2. $n: M^{2} \rightarrow S^{2}$ is a map from points on $M^2$ to points on $S^2$, so $n(p)$ ought to be a point. But, the text defines $n(p)$ as a normal vector. Am I missing something here?

Answer 1

1. This is analogous to the situation for curves. In the theory of curves, you attach a special orthonormal frame (called the Frenet-Serret) at each point of the curve that was constructed naturally from the curve and by differentiating the frame, you get interesting invariants (curvature, torsion). For surfaces in $\mathbb{R}^3$, you don't have a natural choice of a basis for each tangent plane but you do have (up to a sign) a natural choice for the basis of $T_pM^{\perp}$ at each point. This is the vector $\mathbf{N}$ and by differentiating it you'll get the second fundamental form which will give you interesting invariants of the surface (principal curvatures, Gauss and mean curvature, etc). The fact that $\mathbf{N}$ is normalized to be of unit length also allows you to interpret $d\mathbf{N}|_{p}$ as a map from the tangent plane $T_pM$ to itself.

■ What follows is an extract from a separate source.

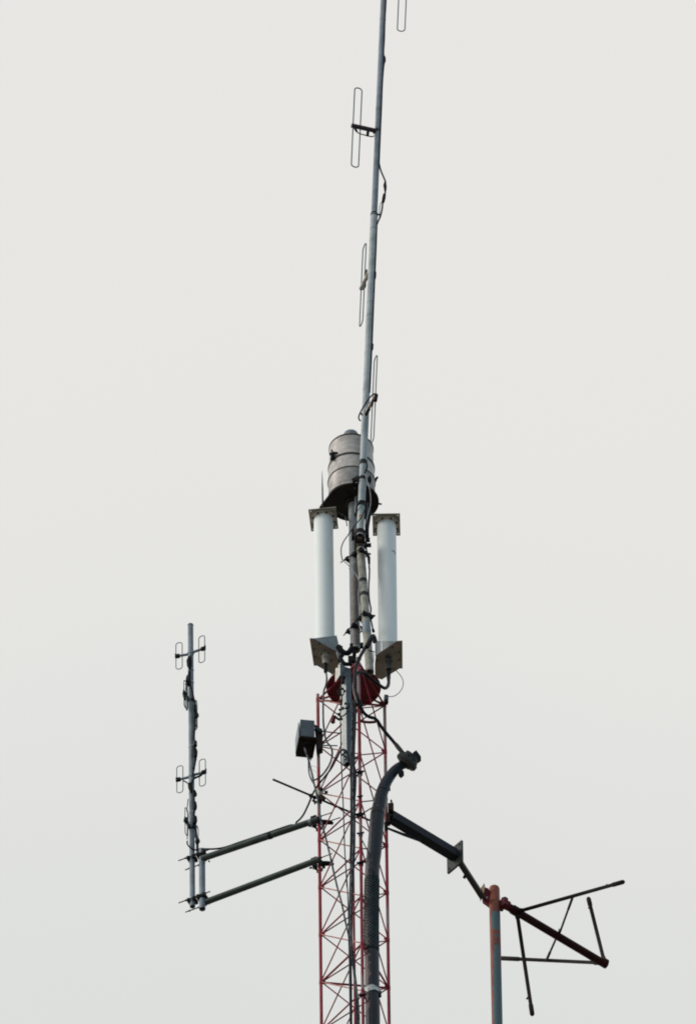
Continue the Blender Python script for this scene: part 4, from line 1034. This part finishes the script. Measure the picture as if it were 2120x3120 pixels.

2. If you wear your "internal" glasses and forget that $S^2$ sits inside $\mathbb{R}^3$ then $\mathbf{N} \colon M \rightarrow S^2$ is a map between two surfaces which map points to points as you don't have any notion of a "vector" on $S^2$. From the external point of view, $S^2$ sits inside $\mathbb{R}^3$ which is a vector space and so you can interpret $N(p)$ as a vector in $\mathbb{R}^3$ and this point of view is relevant with the identification of $d\mathbf{N}|_p$ as a map of signature $T_pM \rightarrow T_pM$ and not as a map of the signature $T_pM \rightarrow T_{N(p)} S^2$ (as you can identify $T_{\mathbf{N}(p)} S^2 = \mathbf{N}(p)^{\perp} = T_pM$ as subspaces of $\mathbb{R}^3$). Of course, if $M$ wasn't sitting in $\mathbb{R}^3$ in the first place (for example, if it was a surface in $\mathbb{R}^4$ or an abstract surface) you wouldn't be able to talk of the normal to $M$ in the first place.